Editorial
Marriage of Blues on the rocks?
Wednesday 6th January, 2021
Speculation is rife in political circles that the relationship between the SLFP and the SLPP has turned sour, and their bickering could lead to a breakup. This has come about following a discordant note SLFP leader and former President Maithripala Sirisena struck in a recent interview with The Hindu newspaper; he hinted at the possibility of the SLFP going it alone at the next Provincial Council (PC) elections. Coalition partners usually issue such veiled threats to up the ante in negotiations over nominations, etc., but the SLFP seniors are said to be upset that the SLPP has shortchanged them. Some of them have even complained, in public, of what they call stepmotherly treatment at the hands of the SLPP.
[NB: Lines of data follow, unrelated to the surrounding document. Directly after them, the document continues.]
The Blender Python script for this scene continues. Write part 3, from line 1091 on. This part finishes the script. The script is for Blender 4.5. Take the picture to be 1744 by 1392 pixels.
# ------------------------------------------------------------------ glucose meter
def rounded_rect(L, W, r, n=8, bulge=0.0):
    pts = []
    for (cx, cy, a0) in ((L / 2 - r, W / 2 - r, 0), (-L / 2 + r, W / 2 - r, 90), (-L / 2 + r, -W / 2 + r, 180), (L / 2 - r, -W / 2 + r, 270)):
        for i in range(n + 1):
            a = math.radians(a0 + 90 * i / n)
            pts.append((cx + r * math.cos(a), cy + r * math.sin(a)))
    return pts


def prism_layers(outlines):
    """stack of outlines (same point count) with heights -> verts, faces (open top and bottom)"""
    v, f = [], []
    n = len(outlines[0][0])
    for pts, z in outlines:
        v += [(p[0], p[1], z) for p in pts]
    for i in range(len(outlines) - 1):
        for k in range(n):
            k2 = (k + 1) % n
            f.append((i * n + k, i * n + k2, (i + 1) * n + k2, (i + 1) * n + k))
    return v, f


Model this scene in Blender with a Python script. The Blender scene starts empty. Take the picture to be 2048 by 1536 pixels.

There is no love lost between the SLPP leaders and their SLFP counterparts; theirs is an alliance of strange bedfellows; they are acting out of expediency rather than principle, as is public knowledge. The SLFP is aware that if it stays in the ruling coalition indefinitely, it will run the risk of going the same way as the traditional left. It will have to break ranks with the SLPP and shore up its support base if it is to prevent itself being dissolved in the SLPP-led coalition. However, such a course of action is not without high political risks. If it contests the next PC polls separately but fails to improve its electoral performance significantly, it will find itself in the same predicament as the UNP, which is now lying supine. A breakaway in a huff will also lead to a division in its parliamentary group with some of its MPs switching their allegiance to the SLPP. (Eight Opposition MPs have already voted with the government for the 20th Amendment.)
Founder and chief strategist of the SLPP Basil Rajapaksa issued a veiled warning to the SLFP, in an interview with Hiru TV, on Monday night. Denying the allegation that the SLPP had shortchanged the SLFP, he dwelt on the fate that had befallen the JVP, following its breakaway from the SLFP-led UPFA coalition in protest against the then President Chandrika Kumaratunga’s decision to share tsunami relief with the LTTE, in 2005. It backed Mahinda Rajapaksa in the presidential race in that year, but did not return to the government’s fold.
The JVP, which had 39 MPs in the UPFA administration, had never recovered, since its hasty breakaway, Basil said by way of a warning to the SLFP. He got it right; the JVP did not make that risky political parachute jump at the right altitude. Kumaratunga’s tsunami relief sharing mechanism was stillborn, and the JVP should have stayed in that government, made the best use of the key ministerial positions it had received to serve the public and muster enough popular support. Its exit from the UPFA caused it to suffer a debilitating split with a group of its MPs led by Wimal Weerawansa crossing over to the UPFA government, in 2007.
Prevarication is Sirisena’s forte. When he was asked by a journalist, at a recent SLFP function, whether his party had decided to go it alone at the next PC polls, he said the PC elections had been postponed, and, therefore, he did not want to field that query. He may have failed as a President, but he is blessed with an abundance of political acumen. He has outfoxed the foxes in Sri Lankan politics. He left the UPFA government in 2014 and closed ranks with Ranil Wickremesinghe to beat his former boss, Mahinda Rajapaksa in the presidential contest and became the President, the following year. He harassed the Rajapaksas to his heart’s content. Thereafter, he ditched Wickremesinghe and sided with the Rajapaksas to remain relevant in national politics after the expiration of his presidential term.
Sirisena cannot be unaware that it is too early for the SLFP to pull out of the SLPP coalition and go it alone at an election. He is likely to wait until the writing appears on the wall for the ruling coalition to vote with his feet. Sri Lankan governments with two-thirds majorities have had short lifespans. The United Front government, formed in 1970, had a two-thirds majority, collapsed in 1977. The JRJ government had to resort to a heavily-rigged referendum (1982) to secure a second term and retain its five-sixths majority in Parliament. The Mahinda Rajapaksa administration, which was formed in 2010, crashed in 2015 even before completing its first term although it had mustered a two-thirds majority. It looks as though the present regime with a steamroller majority were also busy ruining things for itself. Sirisena is adept at playing the waiting game that is politics, and, most of all, springing surprises for others.